Sticky rice is believed to be the first starchy food source of the Vietnamese people, when the ancestors of the nation began to enter the era of agricultural culture of planting and harvesting three or four thousand years ago.

Perhaps that is why, on occasions of death anniversaries and Tet, to remember, pray for and honor the original values of our ancestors, sticky rice, not regular rice, is always the raw material for processing and making offerings for Vietnamese people.

The shiny, pure sticky rice dishes are solemnly placed on altars with fragrant incense smoke and then lowered onto the dinner trays and banquet tables, having been through thousands of years of celebrating Tet and worshiping the dead of the Vietnamese people.

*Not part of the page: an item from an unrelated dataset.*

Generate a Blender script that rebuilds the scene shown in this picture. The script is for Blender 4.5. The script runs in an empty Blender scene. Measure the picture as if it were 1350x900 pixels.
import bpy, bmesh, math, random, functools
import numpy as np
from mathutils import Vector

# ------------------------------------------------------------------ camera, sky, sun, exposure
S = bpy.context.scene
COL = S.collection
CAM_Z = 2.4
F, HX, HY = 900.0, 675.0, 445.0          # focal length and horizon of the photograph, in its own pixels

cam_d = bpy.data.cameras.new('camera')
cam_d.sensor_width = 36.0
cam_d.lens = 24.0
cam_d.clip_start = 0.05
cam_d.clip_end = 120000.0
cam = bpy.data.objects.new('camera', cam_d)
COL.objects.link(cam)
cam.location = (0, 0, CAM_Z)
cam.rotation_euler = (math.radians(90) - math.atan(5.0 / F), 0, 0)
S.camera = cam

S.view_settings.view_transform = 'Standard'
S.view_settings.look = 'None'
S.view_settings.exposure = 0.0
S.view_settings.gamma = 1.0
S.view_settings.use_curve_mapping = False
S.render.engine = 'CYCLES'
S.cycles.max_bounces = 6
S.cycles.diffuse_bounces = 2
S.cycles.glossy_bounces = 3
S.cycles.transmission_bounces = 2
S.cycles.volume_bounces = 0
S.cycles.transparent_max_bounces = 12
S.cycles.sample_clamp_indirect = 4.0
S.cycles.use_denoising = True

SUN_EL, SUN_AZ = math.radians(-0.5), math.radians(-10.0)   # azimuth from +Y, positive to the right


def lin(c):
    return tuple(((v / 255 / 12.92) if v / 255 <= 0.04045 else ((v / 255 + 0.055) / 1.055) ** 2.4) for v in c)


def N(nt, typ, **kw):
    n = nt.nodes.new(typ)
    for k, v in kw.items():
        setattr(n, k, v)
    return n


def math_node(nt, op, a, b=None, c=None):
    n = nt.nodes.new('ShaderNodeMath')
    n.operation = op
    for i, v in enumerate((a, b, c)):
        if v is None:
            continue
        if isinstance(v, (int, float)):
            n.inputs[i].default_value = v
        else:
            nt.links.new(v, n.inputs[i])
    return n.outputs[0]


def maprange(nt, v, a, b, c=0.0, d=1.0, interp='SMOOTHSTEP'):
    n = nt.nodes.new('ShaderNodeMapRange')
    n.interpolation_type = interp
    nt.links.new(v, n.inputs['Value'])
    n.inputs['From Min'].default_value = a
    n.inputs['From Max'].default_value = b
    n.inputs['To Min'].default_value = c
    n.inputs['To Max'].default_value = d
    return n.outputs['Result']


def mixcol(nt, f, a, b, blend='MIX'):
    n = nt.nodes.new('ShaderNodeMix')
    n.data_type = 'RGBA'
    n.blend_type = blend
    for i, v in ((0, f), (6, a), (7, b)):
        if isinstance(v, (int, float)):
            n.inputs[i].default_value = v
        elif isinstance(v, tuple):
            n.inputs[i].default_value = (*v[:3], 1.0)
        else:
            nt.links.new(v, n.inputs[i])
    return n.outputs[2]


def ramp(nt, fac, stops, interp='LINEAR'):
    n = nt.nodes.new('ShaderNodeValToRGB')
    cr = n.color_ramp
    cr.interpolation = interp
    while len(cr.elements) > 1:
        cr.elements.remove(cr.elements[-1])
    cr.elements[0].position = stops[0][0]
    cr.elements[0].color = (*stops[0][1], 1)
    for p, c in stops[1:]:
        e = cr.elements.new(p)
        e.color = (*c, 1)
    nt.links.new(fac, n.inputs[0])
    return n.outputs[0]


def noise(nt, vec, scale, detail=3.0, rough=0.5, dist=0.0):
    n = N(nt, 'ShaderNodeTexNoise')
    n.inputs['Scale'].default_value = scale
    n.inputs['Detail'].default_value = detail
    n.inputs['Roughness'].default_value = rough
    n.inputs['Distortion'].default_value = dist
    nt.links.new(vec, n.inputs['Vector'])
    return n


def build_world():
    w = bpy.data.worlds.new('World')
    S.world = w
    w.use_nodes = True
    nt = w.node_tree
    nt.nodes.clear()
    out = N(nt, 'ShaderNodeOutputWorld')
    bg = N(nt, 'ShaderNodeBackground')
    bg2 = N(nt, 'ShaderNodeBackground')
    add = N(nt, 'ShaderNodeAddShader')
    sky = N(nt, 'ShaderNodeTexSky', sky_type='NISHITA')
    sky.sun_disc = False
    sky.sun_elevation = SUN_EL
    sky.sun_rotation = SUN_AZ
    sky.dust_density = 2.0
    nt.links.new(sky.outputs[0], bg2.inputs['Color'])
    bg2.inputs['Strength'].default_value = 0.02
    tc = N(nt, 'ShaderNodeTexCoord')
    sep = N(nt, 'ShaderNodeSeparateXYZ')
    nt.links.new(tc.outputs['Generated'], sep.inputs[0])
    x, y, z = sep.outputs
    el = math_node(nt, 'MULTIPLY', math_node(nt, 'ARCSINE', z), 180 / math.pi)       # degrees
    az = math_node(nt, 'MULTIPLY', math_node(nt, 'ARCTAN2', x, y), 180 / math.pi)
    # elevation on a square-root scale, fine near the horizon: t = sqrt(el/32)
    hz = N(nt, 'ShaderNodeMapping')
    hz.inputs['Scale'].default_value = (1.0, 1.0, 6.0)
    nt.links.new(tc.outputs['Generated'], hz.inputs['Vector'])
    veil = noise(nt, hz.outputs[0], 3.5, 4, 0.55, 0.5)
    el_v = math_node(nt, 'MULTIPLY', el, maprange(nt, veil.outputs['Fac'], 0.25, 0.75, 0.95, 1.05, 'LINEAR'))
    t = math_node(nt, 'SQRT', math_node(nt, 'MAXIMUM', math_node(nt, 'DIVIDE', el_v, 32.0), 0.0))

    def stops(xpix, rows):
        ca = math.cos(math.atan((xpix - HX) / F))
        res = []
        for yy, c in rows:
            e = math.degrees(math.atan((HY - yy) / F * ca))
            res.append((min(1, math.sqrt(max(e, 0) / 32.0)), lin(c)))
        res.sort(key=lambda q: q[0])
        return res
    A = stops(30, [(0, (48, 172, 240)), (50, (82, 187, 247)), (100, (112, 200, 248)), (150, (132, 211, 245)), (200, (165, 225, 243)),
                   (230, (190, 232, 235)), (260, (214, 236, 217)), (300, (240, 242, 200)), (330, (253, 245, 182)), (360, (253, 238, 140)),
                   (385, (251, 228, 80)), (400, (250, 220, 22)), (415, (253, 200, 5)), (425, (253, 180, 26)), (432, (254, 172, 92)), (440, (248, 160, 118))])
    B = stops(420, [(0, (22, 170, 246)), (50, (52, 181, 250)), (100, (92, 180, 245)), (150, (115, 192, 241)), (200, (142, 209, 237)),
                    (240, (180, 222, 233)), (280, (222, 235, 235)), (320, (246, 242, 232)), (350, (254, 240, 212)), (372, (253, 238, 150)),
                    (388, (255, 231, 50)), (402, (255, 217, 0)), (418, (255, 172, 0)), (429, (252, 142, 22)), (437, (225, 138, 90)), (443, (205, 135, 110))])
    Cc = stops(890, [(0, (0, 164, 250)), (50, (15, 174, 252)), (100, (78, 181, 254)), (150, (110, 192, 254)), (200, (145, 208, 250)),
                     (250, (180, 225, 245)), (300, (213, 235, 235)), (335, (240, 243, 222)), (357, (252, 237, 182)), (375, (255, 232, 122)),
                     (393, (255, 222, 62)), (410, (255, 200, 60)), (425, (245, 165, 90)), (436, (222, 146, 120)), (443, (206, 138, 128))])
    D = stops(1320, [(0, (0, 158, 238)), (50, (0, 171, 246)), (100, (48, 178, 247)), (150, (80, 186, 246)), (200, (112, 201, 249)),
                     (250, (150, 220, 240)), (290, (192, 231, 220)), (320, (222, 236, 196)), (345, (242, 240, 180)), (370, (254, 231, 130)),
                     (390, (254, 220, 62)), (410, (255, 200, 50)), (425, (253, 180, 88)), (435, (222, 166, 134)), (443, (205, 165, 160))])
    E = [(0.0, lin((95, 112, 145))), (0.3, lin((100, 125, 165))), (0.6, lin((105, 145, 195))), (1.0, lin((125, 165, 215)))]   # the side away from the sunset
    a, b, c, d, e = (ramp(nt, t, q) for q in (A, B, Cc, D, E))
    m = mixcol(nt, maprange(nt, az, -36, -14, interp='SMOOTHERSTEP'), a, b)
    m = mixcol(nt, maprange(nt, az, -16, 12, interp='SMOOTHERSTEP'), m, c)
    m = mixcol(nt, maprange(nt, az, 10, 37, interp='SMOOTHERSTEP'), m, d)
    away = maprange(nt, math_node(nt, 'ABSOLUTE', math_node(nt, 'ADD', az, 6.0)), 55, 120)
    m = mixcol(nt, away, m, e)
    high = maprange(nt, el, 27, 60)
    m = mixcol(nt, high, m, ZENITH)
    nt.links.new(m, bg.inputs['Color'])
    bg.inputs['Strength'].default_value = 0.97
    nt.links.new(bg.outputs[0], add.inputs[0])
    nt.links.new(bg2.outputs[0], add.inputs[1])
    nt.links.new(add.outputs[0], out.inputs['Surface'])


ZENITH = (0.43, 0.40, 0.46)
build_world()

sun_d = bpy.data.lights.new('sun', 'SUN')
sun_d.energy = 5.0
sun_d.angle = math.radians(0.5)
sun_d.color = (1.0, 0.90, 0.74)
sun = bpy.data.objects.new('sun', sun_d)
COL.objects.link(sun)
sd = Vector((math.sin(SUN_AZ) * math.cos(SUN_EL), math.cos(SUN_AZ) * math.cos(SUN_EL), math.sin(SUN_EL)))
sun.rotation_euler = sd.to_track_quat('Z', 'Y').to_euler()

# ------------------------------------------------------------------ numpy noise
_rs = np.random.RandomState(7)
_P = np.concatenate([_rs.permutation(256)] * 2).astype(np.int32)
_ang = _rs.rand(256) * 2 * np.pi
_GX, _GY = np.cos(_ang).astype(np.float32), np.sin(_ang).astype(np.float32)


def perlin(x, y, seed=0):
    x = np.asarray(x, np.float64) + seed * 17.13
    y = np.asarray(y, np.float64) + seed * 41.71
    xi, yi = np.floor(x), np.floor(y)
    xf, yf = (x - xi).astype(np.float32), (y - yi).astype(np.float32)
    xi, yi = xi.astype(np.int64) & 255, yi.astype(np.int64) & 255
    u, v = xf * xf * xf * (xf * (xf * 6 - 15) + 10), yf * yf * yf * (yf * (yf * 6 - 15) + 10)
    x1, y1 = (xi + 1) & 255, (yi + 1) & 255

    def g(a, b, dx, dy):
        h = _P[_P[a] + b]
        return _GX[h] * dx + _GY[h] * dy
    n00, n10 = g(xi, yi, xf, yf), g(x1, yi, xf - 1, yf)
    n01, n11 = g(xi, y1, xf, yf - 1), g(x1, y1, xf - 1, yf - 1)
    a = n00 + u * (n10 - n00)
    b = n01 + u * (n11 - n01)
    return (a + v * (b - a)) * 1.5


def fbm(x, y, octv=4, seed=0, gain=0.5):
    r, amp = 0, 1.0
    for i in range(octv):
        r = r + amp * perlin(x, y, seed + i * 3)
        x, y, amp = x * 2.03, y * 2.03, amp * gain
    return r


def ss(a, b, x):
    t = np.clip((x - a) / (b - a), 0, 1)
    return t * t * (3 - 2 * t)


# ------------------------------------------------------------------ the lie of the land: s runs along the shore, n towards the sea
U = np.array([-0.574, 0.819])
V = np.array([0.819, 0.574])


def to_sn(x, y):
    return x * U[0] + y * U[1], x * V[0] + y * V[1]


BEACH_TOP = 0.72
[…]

The method of using sticky rice to make cakes has also been passed down since the time of the Hung Kings when they first founded the country. The first sticky rice cakes of ancient Vietnamese culture had the premise and suggestion of two essential aspects: "Shaping" and "Packaging", from the ancient people using bamboo tubes to contain sticky rice mixed with enough water and then "lam" (cooking with heat) into round, fragrant, delicious "com lam" bars. Therefore, using leaves to wrap sticky rice into round, cylindrical cakes, then "chung" (boil) them into cakes, is the way to make traditional national cakes of the ancient people.

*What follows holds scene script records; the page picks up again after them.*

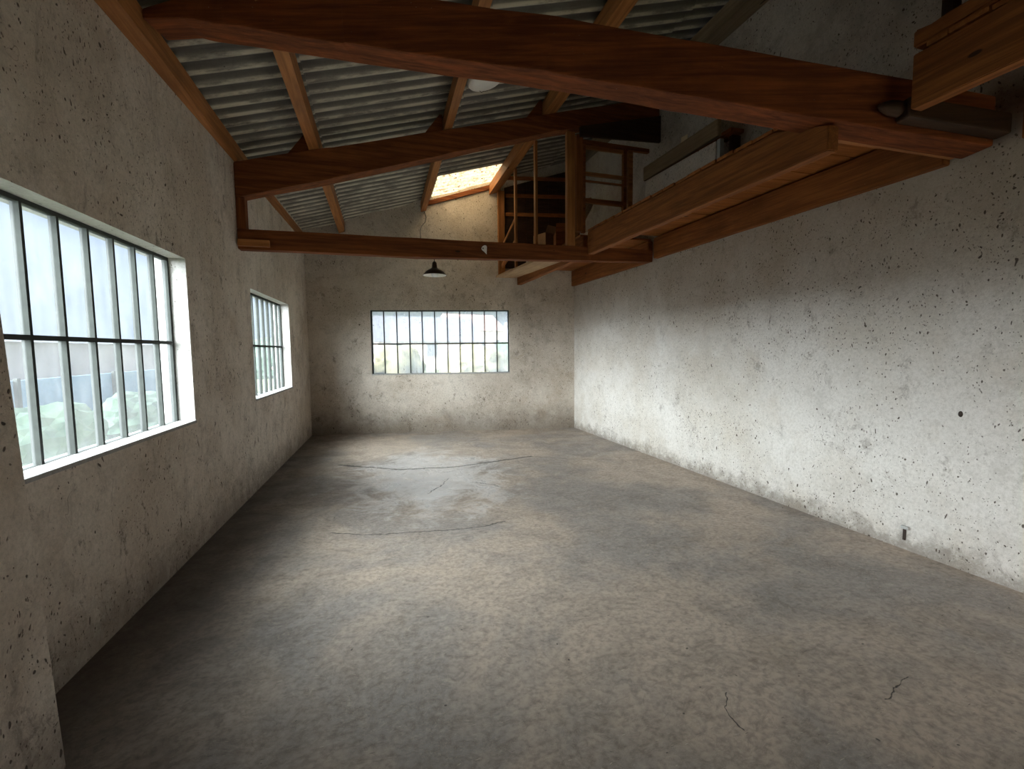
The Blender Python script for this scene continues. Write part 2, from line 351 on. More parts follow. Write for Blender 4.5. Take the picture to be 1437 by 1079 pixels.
def beam(name, A, B, st, thick, mat, parent=None, wob=0.004, bev=0.008, side=1):
    """Timber between plan points A and B (its near lower edge runs A-B, the body lies on the
    'side' of it); st = [(fraction, z_bottom, z_top), ...]; grain runs along the timber."""
    A = Vector(A); B = Vector(B); d = B - A; L = d.length
    ang = math.atan2(d.y, d.x)
    st = sorted(st)
    n = max(1, int(L/0.30)) if wob > 0 else 1
    fr = sorted(set([s[0] for s in st] + [round(i/n, 4) for i in range(n+1)]))
    def zz(f):
        for a, b in zip(st, st[1:]):
            if a[0] <= f <= b[0]:
                k = (f-a[0])/max(1e-9, b[0]-a[0])
                return a[1] + k*(b[1]-a[1]), a[2] + k*(b[2]-a[2])
        return st[-1][1], st[-1][2]
    z0 = st[0][1]
    bm = bmesh.new(); rings = []
    r = random.Random(hash(name) & 0 | int(abs(A.x*1000 + A.y*77 + st[0][1]*31)))
    for i, f in enumerate(fr):
        zb, zt = zz(f); w = wob if 0 < i < len(fr)-1 else 0
        j = lambda: r.uniform(-w, w)
        rings.append([bm.verts.new((L*f, y*side + j(), z - z0 + j())) for y, z in ((0, zb), (thick, zb), (thick, zt), (0, zt))])
    for a, b in zip(rings, rings[1:]):
        for k in range(4):
            bm.faces.new((a[k], a[(k+1) % 4], b[(k+1) % 4], b[k]))
    bm.faces.new(rings[0]); bm.faces.new(rings[-1][::-1])
    bmesh.ops.recalc_face_normals(bm, faces=bm.faces)
    if bev:
        ed = [e for e in bm.edges if e.calc_face_angle(0) > 0.6]
        bmesh.ops.bevel(bm, geom=ed, offset=bev, segments=2, affect='EDGES', profile=0.6)
    o = link(name, bm, mat, None)
    o.location = (A.x, A.y, z0); o.rotation_euler = (0, 0, ang)
    if parent:
        o.parent = parent; o.matrix_parent_inverse = Matrix.Translation(parent.location).inverted()
    return o

def stick(name, p0, p1, w, h, mat, parent=None, roll=0.0, bev=0.004):
    """straight squared timber whose axis runs p0-p1 (w sideways, h the other way)"""
    p0 = Vector(p0); p1 = Vector(p1); d = p1-p0; L = d.length
    bm = bmesh.new(); box(bm, 0, L, -w/2, w/2, -h/2, h/2)
    if bev: bevel(bm, bev)
    o = link(name, bm, mat)
    q = d.to_track_quat('X', 'Z')
    o.matrix_world = Matrix.Translation(p0) @ q.to_matrix().to_4x4() @ Matrix.Rotation(roll, 4, 'X')
    if parent:
        mw = o.matrix_world.copy(); o.parent = parent
        o.matrix_parent_inverse = Matrix.Translation(parent.location).inverted()
        o.matrix_basis = mw
    return o

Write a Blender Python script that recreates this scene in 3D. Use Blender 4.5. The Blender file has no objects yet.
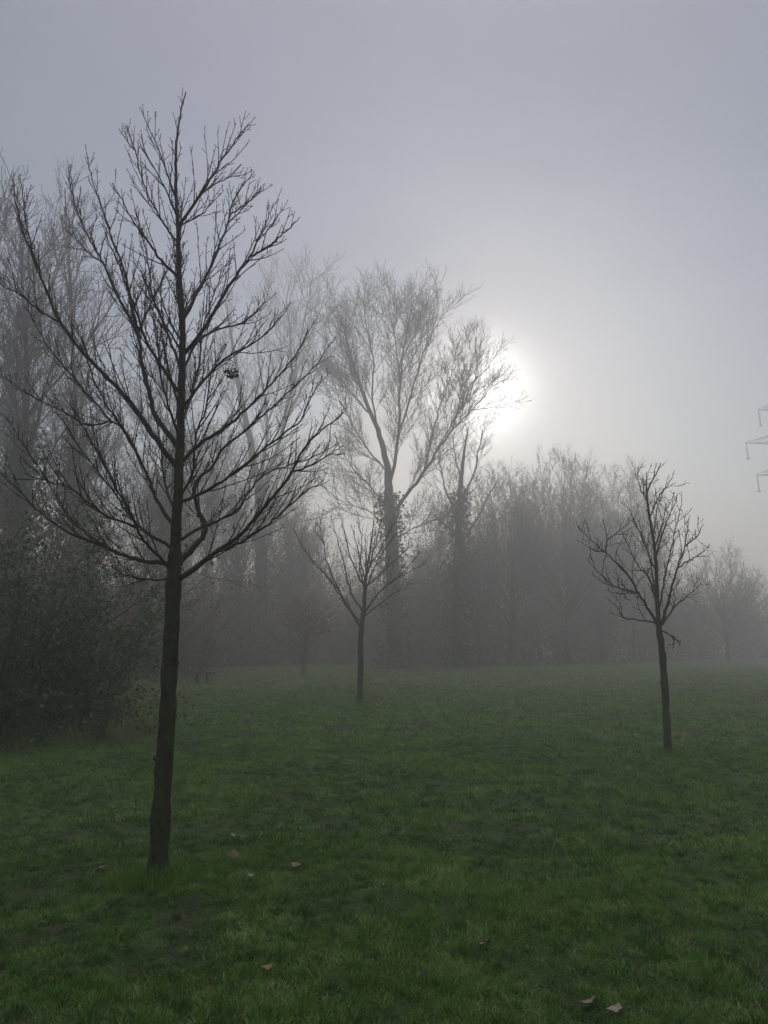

Because, the vast leaves in the tropical and subtropical natural environment have always been generous, familiar friends of farmers' lives. As for the round cylinder, for three or four thousand years now, it has always been a fertility belief in the spiritual life of the inhabitants - the owners of ancient agricultural civilizations - who recognized the similarity with the reproductive object for survival and reproduction of men, so they chose to sublimate and sanctify it into a symbol, always practicing worship rituals, within the scope of this type of belief.

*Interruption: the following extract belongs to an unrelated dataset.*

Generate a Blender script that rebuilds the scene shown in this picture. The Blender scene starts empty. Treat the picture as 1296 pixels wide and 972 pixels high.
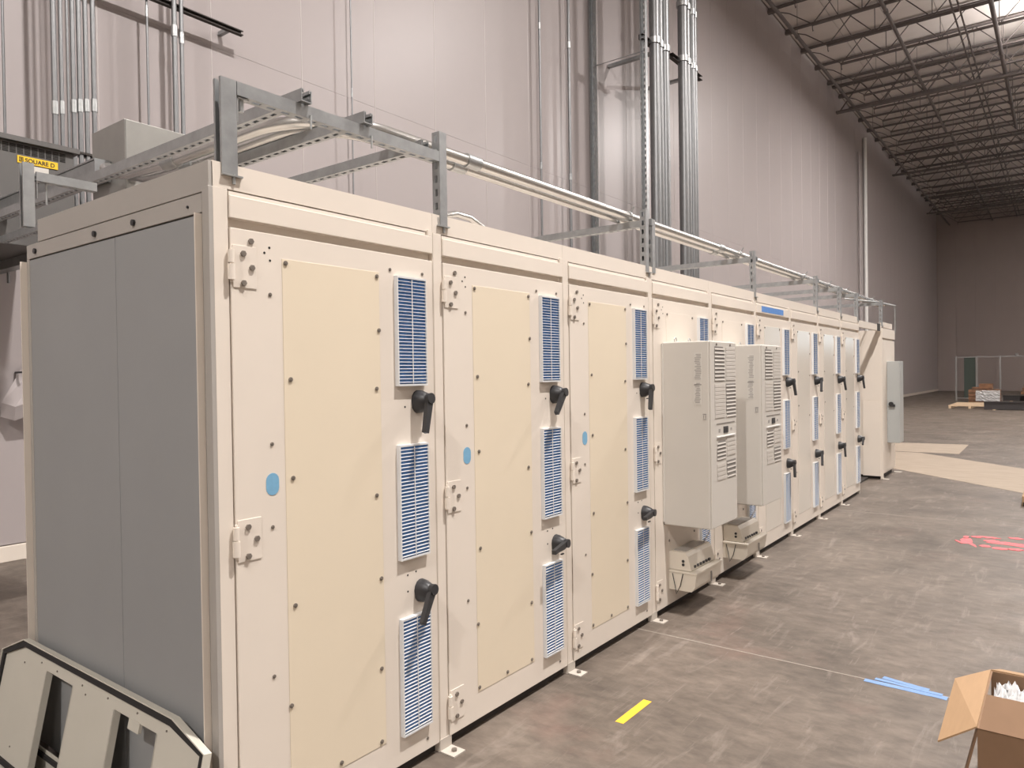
import bpy, math, random
from mathutils import Vector, Matrix
random.seed(7)
SC = bpy.context.scene
COL = SC.collection
PI = math.pi

# ------------------------------------------------------------------ camera
cam_d = bpy.data.cameras.new('camera')
cam = bpy.data.objects.new('camera', cam_d); COL.objects.link(cam)
YAW, PITCH, ROLL = 0.6498, -0.0116, -0.0145
F = Vector((math.cos(YAW)*math.cos(PITCH), math.sin(YAW)*math.cos(PITCH), math.sin(PITCH)))
R_ = F.cross(Vector((0, 0, 1))).normalized(); U_ = R_.cross(F)
c_, s_ = math.cos(ROLL), math.sin(ROLL)
R2 = R_*c_ + U_*s_; U2 = R_*(-s_) + U_*c_
m = Matrix((R2, U2, -F)).transposed().to_4x4()
m.translation = Vector((-1.2948, -2.2285, 1.6826))
cam.matrix_world = m
cam_d.sensor_fit = 'HORIZONTAL'; cam_d.sensor_width = 36.0
cam_d.lens = 920.26/1296*36.0
cam_d.clip_start = 0.02; cam_d.clip_end = 300
SC.camera = cam

# ------------------------------------------------------------------ world, lamps, exposure
w = bpy.data.worlds.new('world'); SC.world = w; w.use_nodes = True
w.node_tree.nodes['Background'].inputs[0].default_value = (0.55, 0.6, 0.7, 1)
w.node_tree.nodes['Background'].inputs[1].default_value = 0.3
SC.view_settings.view_transform = 'Standard'
SC.view_settings.look = 'None'
SC.view_settings.gamma = 1.0
SC.view_settings.use_curve_mapping = False
SC.view_settings.exposure = -1.15
LAMP_COL = (1.0, 0.955, 0.925)
# high bay lamps, near row then the added outer row: x, y, watts, uplight factor
LAMPS = [(-10.4, -3.6, 3700, .2), (2.4, -4.0, 4900, .12), (15.3, -3.5, 2900, .3), (28.2, -3.0, 4000, .42),
         (-10.4, -12.5, 700, .5), (2.4, -12.5, 150, 1.0), (15.3, -12.5, 300, 1.5), (28.2, -12.5, 1500, 5.0), (41.1, -12.5, 1400, 9), (54.0, -12.5, 350, 30)]
LAMP_Z = 12.45

ORD = ['first', 'second', 'third', 'fourth', 'fifth', 'sixth', 'seventh', 'eighth', 'ninth', 'tenth', 'eleventh', 'twelfth', 'thirteenth', 'fourteenth', 'fifteenth', 'sixteenth', 'seventeenth', 'eighteenth', 'nineteenth', 'twentieth', 'twenty-first', 'twenty-second', 'twenty-third']
# ------------------------------------------------------------------ materials
def mat(name, col, rough=0.5, metal=0.0, var=0.0, scale=6.0, bump=0.0, bscale=60.0, spec=0.5, stretch=None, col2=None, coat=0.0):
    m = bpy.data.materials.new(name); m.use_nodes = True
    nt = m.node_tree; b = nt.nodes['Principled BSDF']
    b.inputs['Roughness'].default_value = rough
    b.inputs['Metallic'].default_value = metal
    b.inputs['Specular IOR Level'].default_value = spec
    b.inputs['Coat Weight'].default_value = coat
    b.inputs['Base Color'].default_value = (*col, 1)
    tc = nt.nodes.new('ShaderNodeTexCoord'); mp = nt.nodes.new('ShaderNodeMapping')
    nt.links.new(tc.outputs['Object'], mp.inputs[0])
    if stretch: mp.inputs['Scale'].default_value = stretch
    if var or col2:
        n = nt.nodes.new('ShaderNodeTexNoise'); n.inputs['Scale'].default_value = scale; n.inputs['Detail'].default_value = 6
        n.inputs['Roughness'].default_value = .6
        nt.links.new(mp.outputs[0], n.inputs['Vector'])
        r = nt.nodes.new('ShaderNodeValToRGB')
        r.color_ramp.elements[0].position = .3; r.color_ramp.elements[1].position = .7
        c2 = col2 if col2 else tuple(min(1, c*(1+var)) for c in col)
        c1 = col if col2 else tuple(c*(1-var) for c in col)
        r.color_ramp.elements[0].color = (*c1, 1); r.color_ramp.elements[1].color = (*c2, 1)
        nt.links.new(n.outputs[0], r.inputs[0]); nt.links.new(r.outputs[0], b.inputs['Base Color'])
    if bump:
        n2 = nt.nodes.new('ShaderNodeTexNoise'); n2.inputs['Scale'].default_value = bscale; n2.inputs['Detail'].default_value = 3
        nt.links.new(mp.outputs[0], n2.inputs['Vector'])
        bp = nt.nodes.new('ShaderNodeBump'); bp.inputs['Strength'].default_value = bump; bp.inputs['Distance'].default_value = .004
        nt.links.new(n2.outputs[0], bp.inputs['Height']); nt.links.new(bp.outputs[0], b.inputs['Normal'])
    return m

def s(r, g, b):
    f = lambda v: (v/255/12.92 if v/255 <= .04045 else ((v/255+.055)/1.055)**2.4)
    return (f(r), f(g), f(b))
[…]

The cylindrical cakes, wrapped in leaves, which the Northern Vietnamese language calls “Banh Tay” (cake with two “Tay” ends, “pestle-shaped” cakes, “Tay” people’s” cakes), and the Southern language calls “Banh Tet” (cake of and for Tet), were born in that context and from here, became evidence of a rather typical and interesting characteristic of Vietnamese culture. While, in the civilized and cultural regions of Hinduism, such as Chenla, Champa… for example, people used fine arts – stone sculptures to represent and worship the “genitals” of men, turning them into majestic and strong “Lingas”, in Vietnam, the residents of fertility beliefs expressed it through… food, into… delicious and “full-bodied” cakes!